By the end of April the vegetation was so far developed that I might fairly reckon on a larger botanical collection on a longer excursion. Accordingly, accompanied by my servants and a few bearers, I set out towards the west, designing to visit the Seribas belonging to Kurshook Ali and Agahd, and to explore the River Dyoor. I was everywhere received most hospitably, and thus had every encouragement to make similar trips amongst the various Seribas. As a rule I did not produce my letters of introduction to the agents until the second day, that I might prove whether my welcome was a mere official service, or was accorded freely and by good-will. I had never cause to complain: the agents, one and all, showed me the greatest attention, entertained me handsomely, and placed at my disposal all that I could desire. Their courtesy went so far that, although the country was perfectly safe, they insisted on providing me with a guard of soldiers. In addition to this, the local governors of the negro villages always escorted my little caravan from stage to stage. I found that the whole country was occupied, at intervals of five or six leagues, with settlements of the Khartoomers, in their palisaded Seribas. The inhabitants interchange their visits as freely as any gentlemen in Europe.

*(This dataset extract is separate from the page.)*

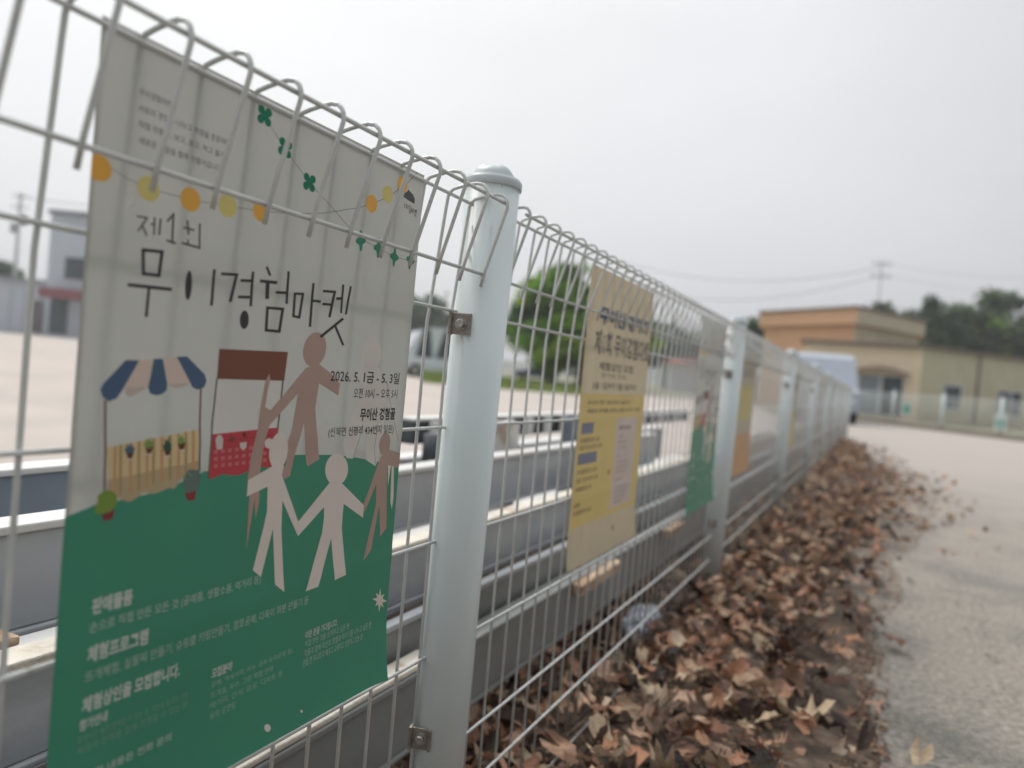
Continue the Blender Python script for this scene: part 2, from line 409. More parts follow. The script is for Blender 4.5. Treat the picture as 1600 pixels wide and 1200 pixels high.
    def build(s, name, label, cat, paper=PAPER, group=None):
        root = empty(name, (-s.PP, (s.t0+s.t1)/2, CH+s.h0)); tag(root, label, cat, group)
        bm = bmesh.new()
        def lines(a, b): return [a] + [k*.005 for k in range(math.ceil(a/.005+.01), math.floor(b/.005-.01)+1)] + [b]
        ts, hh = lines(s.t0, s.t1), lines(s.h0, s.h1); nt_, nh = len(ts)-1, len(hh)-1
        g = [[bm.verts.new(s.pos(a_, b_, 0)) for a_ in ts] for b_ in hh]
        for j in range(nh):
            for i in range(nt_):
                bm.faces.new((g[j][i], g[j][i+1], g[j+1][i+1], g[j+1][i])).smooth = True
        ext = bmesh.ops.solidify(bm, geom=bm.faces[:], thickness=.0006)
        sh = link('sheet', bm, mat('paper', paper, .34, .03, 5, .03, 30, spec=.45, trans=.2), root)
        # make sure the printed side stays outermost
        mx_ = [v.co.x for v in sh.data.vertices]
        for part, (b2, idx) in s.parts.items():
            mats = [None]*len(idx)
            for i, m in idx.values(): mats[i] = m
            link(part.split('#')[0], b2, mats, root)
        return root
def proj_y(t, p, h):
    X = t*sp - p*cp; z = t*cp + p*sp; u = FPX*X/z; v = -FPX*h/z + V0
    return 600 + u*sa + v*ca
BLK = (.035, .032, .03); GREY = (.12, .115, .105)
GREEN = (.042, .24, .148); DKGREEN = (.0, .17, .09)
CREAM = (.66, .60, .54); TAN = (.40, .28, .235); LTAN = (.52, .44, .39)
ORG = (.80, .42, .07); YEL = (.68, .58, .20); NAVY = (.06, .11, .19); SALM = (.62, .50, .42)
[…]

On the third day after my start all my bearers, who had contracted to serve me for a sum which would be represented by half-a-crown a day, deserted; they were afraid, perhaps not without cause, that their burdens of pickings and pullings would daily increase. This little incident, for which I was quite prepared, had its effect on the remainder of my journey. I for my part was perfectly agreeable to their desertion, for I could obtain gratis as many bearers as I required. Of course, I had nothing to pay the runaways, and was free from all charges to bearers for the future. In this I had no compunction, knowing that I had every right to claim the same assistance and courtesy that is accorded to any ordinary traveller amongst the Khartoomers’ Seribas, and to have my baggage conveyed from one place to another.

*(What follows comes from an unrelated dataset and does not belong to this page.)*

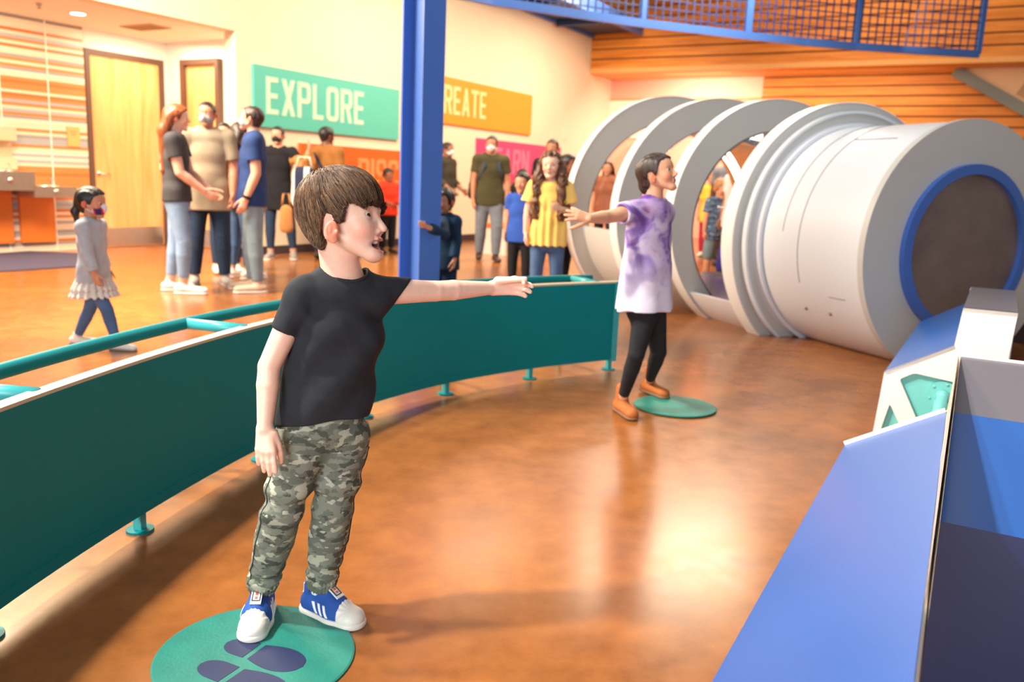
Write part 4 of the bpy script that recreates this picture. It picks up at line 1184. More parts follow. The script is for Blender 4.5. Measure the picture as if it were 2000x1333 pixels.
# web runs along fn, flanges along fx
HC = 5.0
m = MB(); m.box(CB + Z * HC / 2 + fn * .15, fx * .085, fn * .012, Z * HC / 2); m.put('flange', M_BLUE, t)
m = MB(); m.box(CB + Z * HC / 2 - fn * .15, fx * .085, fn * .012, Z * HC / 2); m.put('flange', M_BLUE, t)
m = MB(); m.box(CB + Z * HC / 2, fx * .009, fn * .138, Z * HC / 2); m.put('web', M_BLUE, t)
m = MB(); m.box(CB + Z * .015, fx * .2, fn * .22, Z * .015); m.put('base_plate', M_BLUE, t)

# ------------------------------------------------------------------ curved barrier
M_TEAL = mat('teal_paint', (0, 126, 130), .5, spec=.2, var=.03, vscale=3); M_TEAL2 = mat('teal_paint_light', (60, 168, 170), .35); M_EDGE = mat('panel_core_cream', (204, 190, 162), .6)
ctrl = [V(-1.24, 1.2, 0), V(-1.232, 1.6, 0), V(-1.22, 1.93, 0), V(-1.135, 2.52, 0), V(-.985, 3.16, 0), V(-.82, 3.60, 0), V(-.635, 3.96, 0), V(-.33, 4.40, 0), V(.08, 4.80, 0), V(.38, 5.02, 0), V(.655, 5.20, 0)]
def cr(P, n):
    out = []
    P = [2 * P[0] - P[1]] + P + [2 * P[-1] - P[-2]]
    for i in range(1, len(P) - 2):
        for j in range(n):
            t_ = j / n; a, b, c, d = P[i - 1:i + 3]
            out.append(.5 * ((2 * b) + (c - a) * t_ + (2 * a - 5 * b + 4 * c - d) * t_ ** 2 + (3 * b - a - 3 * c + d) * t_ ** 3))
    out.append(P[-2]); return out
path = cr(ctrl, 6); path = np.array(path)
for _ in range(6): path[1:-1] = path[1:-1] * .5 + (path[:-2] + path[2:]) * .25
tan_ = np.gradient(path, axis=0); tan_ /= np.linalg.norm(tan_, axis=1)[:, None]
nout = np.stack([-tan_[:, 1], tan_[:, 0], 0 * tan_[:, 0]], 1)    # away from the play area (to the left/behind)
def strip(mb, o0, o1, z0, z1, i0=0, i1=None):
    i1 = len(path) if i1 is None else i1
    vs = []; fs = []
    for i in range(i0, i1):
        p = path[i]; n_ = nout[i]
        vs += [p + n_ * o0 + Z * z0, p + n_ * o1 + Z * z0, p + n_ * o1 + Z * z1, p + n_ * o0 + Z * z1]
    for k in range(i1 - i0 - 1):
        for j in range(4): fs.append((4 * k + j, 4 * k + (j + 1) % 4, 4 * (k + 1) + (j + 1) % 4, 4 * (k + 1) + j))
    e = 4 * (i1 - i0 - 1); fs += [(3, 2, 1, 0), (e, e + 1, e + 2, e + 3)]
    mb.add(vs, fs)
bar = empty('curved_barrier', path[30], 'low curved teal barrier with handrail across the floor', 'barrier')
m = MB(); strip(m, 0, .03, .105, .552); m.put('panel', M_TEAL, bar, smooth=False)
m = MB(); strip(m, -.004, .034, .07, .105); m.put('bottom_channel', M_TEAL, bar)
m = MB(); strip(m, .0, .045, .552, .562); m.put('top_edge', M_EDGE, bar)
m = MB(); m.tube([path[i] + nout[i] * .30 + Z * .548 for i in range(0, len(path))], .024, 12); m.put('handrail', M_TEAL, bar, smooth=True)
m = MB(); e_ = len(path) - 1; m.box(path[e_] + nout[e_] * .015 + Z * .31 - tan_[e_] * .02, tan_[e_] * .02, nout[e_] * .022, Z * .25); m.put('end_post', M_TEAL2, bar)
arc = np.concatenate([[0], np.cumsum(np.linalg.norm(np.diff(path, axis=0), axis=1))])
def at_point(p):
    i = np.argmin(np.linalg.norm(path - p, axis=1)); return i
for u_, v_ in ((0, 1245), (302, 1028), (500, 905), (720, 822), (888, 772), (1042, 740), (1197, 718)):
    p = gz(u_, v_); i = at_point(p); b = path[i] + nout[i] * .03
    if u_ == 1197: b = b - tan_[i] * .03
    m = MB(); m.box(b + Z * .05, tan_[i] * .014, nout[i] * .014, Z * .042); lg = m.put('leg', M_TEAL2, bar)
    m = MB(); m.tube([b, b + Z * .008], .042, 20); m.put('foot_plate', M_TEAL, lg)
for u_, v_ in ((425, 925), (612, 842), (908, 750), (1112, 714)):
    p = gz(u_, v_); i = at_point(p); b = path[i] + nout[i] * .30
    m = MB(); m.box(b + Z * .045, tan_[i] * .014, nout[i] * .014, Z * .045); lg = m.put('leg', M_TEAL2, bar); mm_ = MB(); mm_.box(b - nout[i] * .14 + Z * .085, tan_[i] * .012, nout[i] * .14, Z * .012); mm_.put('cross_bar', M_TEAL, bar)
    m = MB(); m.tube([b, b + Z * .008], .042, 20); m.put('foot_plate', M_TEAL, lg)
for u_, v_ in ((5, 762), (395, 632), (745, 560), (1095, 540)):
    p = gz(u_, v_, .55); i = at_point(p)
    m = MB(); m.tube([path[i] + nout[i] * .03 + Z * .548, path[i] + nout[i] * .30 + Z * .548], .022, 12); m.put('strut', M_TEAL2, bar, smooth=True)

# ------------------------------------------------------------------ floor mats with footprints
M_MAT = mat('mat_teal', (24, 120, 106), .55, var=.10, vscale=14, bump=.1, bscale=120); M_FOOT = mat('mat_navy', (24, 38, 78), .6, var=.1, vscale=30)
def circ3(a, b, c):
    A_ = np.array([b - a, c - a])[:, :2] * 2; r_ = np.array([b @ b - a @ a, c @ c - a @ a]); x = np.linalg.solve(A_, r_)
    ce = V(x[0], x[1], 0); return ce, np.linalg.norm((a - ce))
def foot_mat(name, ce, R_, label, feet):
    t = empty(name, ce, label, 'floor mat', None)
    m = MB(); m.tube([ce, ce + Z * .004, ce + Z * .006], [R_, R_, R_ - .004], 64); m.put('disc', M_MAT, t)
    for heel, mid, toe, wd in feet:
        m = MB(); d = nrm(toe - heel); sx = V(-d[1], d[0], 0); L_ = np.linalg.norm(toe - heel)
        def outl(x0, x1, f, n=20):
            up = []; dn = []
            for i in range(n + 1):
                x = x0 + (x1 - x0) * i / n; w_ = f(x); up.append(heel + d * x * L_ + sx * w_ * wd); dn.append(heel + d * x * L_ - sx * w_ * wd)
            return [q * V(1, 1, 0) + Z * .0055 for q in dn + up[::-1]]
        h_ = lambda x: .72 * math.sqrt(max(0, 1 - ((x - .20) / .20) ** 2)) if x < .2 else .72
        f_ = lambda x: (.70 + .30 * math.sin((x - .4) / .3 * math.pi / 2)) if x < .70 else 1.0 * math.sqrt(max(0, 1 - ((x - .70) / .30) ** 2))
        m.prism(outl(0, .34, h_), Z * .0012); m.prism(outl(.40, 1, f_), Z * .0012)
        fp = m.put('footprint', M_FOOT, t)
    return t
a, b, c = gz(560, 1183, .006), gz(692, 1275, .006), gz(300, 1285, .006)
ce, R_ = circ3(a, b, c)
fdir = lambda p0, p1: (gz(*p0, .006), None, gz(*p1, .006), .048)
foot_mat('round_floor_mat', ce, R_, 'round teal floor mat with navy footprints under the boy', [fdir((443, 1256), (592, 1303)), fdir((392, 1297), (560, 1362))])
ce2 = gz(1318, 794, .006); 
R2_ = np.linalg.norm(gz(1399, 800, .006) - ce2)
foot_mat('round_floor_mat', ce2, R2_, 'round teal floor mat under the girl in the tie-dye shirt', [fdir((1330, 790), (1362, 796)), fdir((1322, 802), (1354, 808))][:0] + [(gz(1300, 786, .006), None, gz(1366, 800, .006), .045), (gz(1285, 800, .006), None, gz(1350, 813, .006), .045)])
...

My people had glorious times in the Seribas. There was mutton without stint; and whole animals were slaughtered even for my dogs: to my hungry Khartoomers it was literally a land flowing with milk and honey. Reserved for me were all that they considered the greatest delicacies that Central Africa could produce, and in the way of fruit and vegetables I could not catalogue the variety that was served, from the sour Pishamin (Carpodinus acidus) to the horse-bean (Canavalia).